Márki-Zay was never a party member, but he did vote Fidesz. He hasn’t since 2010. “I just became more and more upset with their populism, their betrayal of western values … corruption mostly,” he told the Observer. “Orbán has changed, not me.”

Speaking to journalists, Márki-Zay sought to distinguish his faith from Orbán’s professions in defence of Hungary’s Christian culture. “I was a Christian way before Orbán. Orbán was still in the Communist youth movement when I attended church every Sunday in communist times.”

Budapest’s mayor Gergely Karacsony and Péter Márki-Zay

It’s a typically blunt statement from Márki-Zay, who is equally plain-speaking in English and Hungarian. He polished his English during nearly five years in North America, where he worked for a car-parts company. Márki-Zay, who has two degrees and a PhD in economic history, spent five weeks in Canada working as a door-to-door salesman.
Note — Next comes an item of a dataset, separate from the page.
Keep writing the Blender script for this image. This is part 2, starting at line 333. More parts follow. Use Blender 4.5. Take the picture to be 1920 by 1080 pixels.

His firm later promoted him to a job in the US, where political curiosity took him to 2008 campaign events for presidential contenders Barack Obama, Hillary Clinton and John McCain.Advertisement

Known to the Hungarian political world as MZP, Márki-Zay made his political debut in his hometown of Hódmezővásárhely, a Fidesz stronghold in southern Hungary. Two days after he announced his mayoral run in 2018, he was dismissed from his job at an electrical components company. Soon after, five surveillance cameras appeared on his street. Government-friendly media launched vicious attacks on his wife. More recently he has been called an American spy, a CIA agent and a tool of Gyurcsány.

This kind of smear campaign is typical, says Zoltán Kész, a former MP who has thrown his support behind Márki-Zay. Kész says he saw Márki-Zay’s potential in 2018: “He is a statesman, he is not the kind of guy who wants to be a politician just for the sake of politics… You can see it in his eyes that he has determination to change the system for the good.”Advertisement

Kész offered his support, despite their political differences. “He’s a conservative, I’m a liberal [libertarian]. He’s very religious, I’m not, but we both believe Hungary isn’t democratic now.”

So far, Márki-Zay has managed to unite the six opposition parties while keeping his distance. “The electorate – including myself – have put huge pressure on these opposition parties to unite and defeat Mr Orbán,” hesaid, underlining that he does not belong to any of the six. “So yes… it took them too long to understand this and to put aside disagreements.”

However, Daniel Hegedüs of the German Marshall Fund noted Márki-Zay has not yet boosted support for the opposition, with most polls showing a tight race. The situation is worse than opinion polls suggest, he adds, as the redrawing of electoral districts by Fidesz has given the ruling party an advantage. “The united opposition should win at least 3 to 5% more votes to get a majority mandate in the Hungarian national assembly. That’s a huge difference and we don’t see this advantage in the polls yet,” Hegedüs said.

“The political race isn’t taking place on an even playing field; it’s heavily tilted to Orbán,” Hegedüs added. The integrity of the 2022 election will be even worse than in 2014, or 2018, which were “free but not fair”, he said. “It’s already a dirty contest and it will be a huge task for the opposition to win.”

Meanwhile, Marki-Zay treads a fine line between attracting disillusioned Fidesz voters while retaining urban left-liberals. The Hódmezővásárhely mayor supports some of Orbán’s migration policies. While he has promised to repeal Hungary’s “homophobic” anti-gay law, his tone strikes analysts as reminiscent of Fidesz, by suggesting being gay is a handicap that can be used as leverage in politics. “It’s not necessarily an attractive offer for [some opposition voters] if the joint candidate is similar in some respects to the incumbent,” Hegedüs said.

His close associate, Kész, thinks the opposition will stick together. “There’s no other choice. If he can’t hold the six parties together he’s lost, the whole of Hungary’s lost. Each party understands the gravity of the situation.”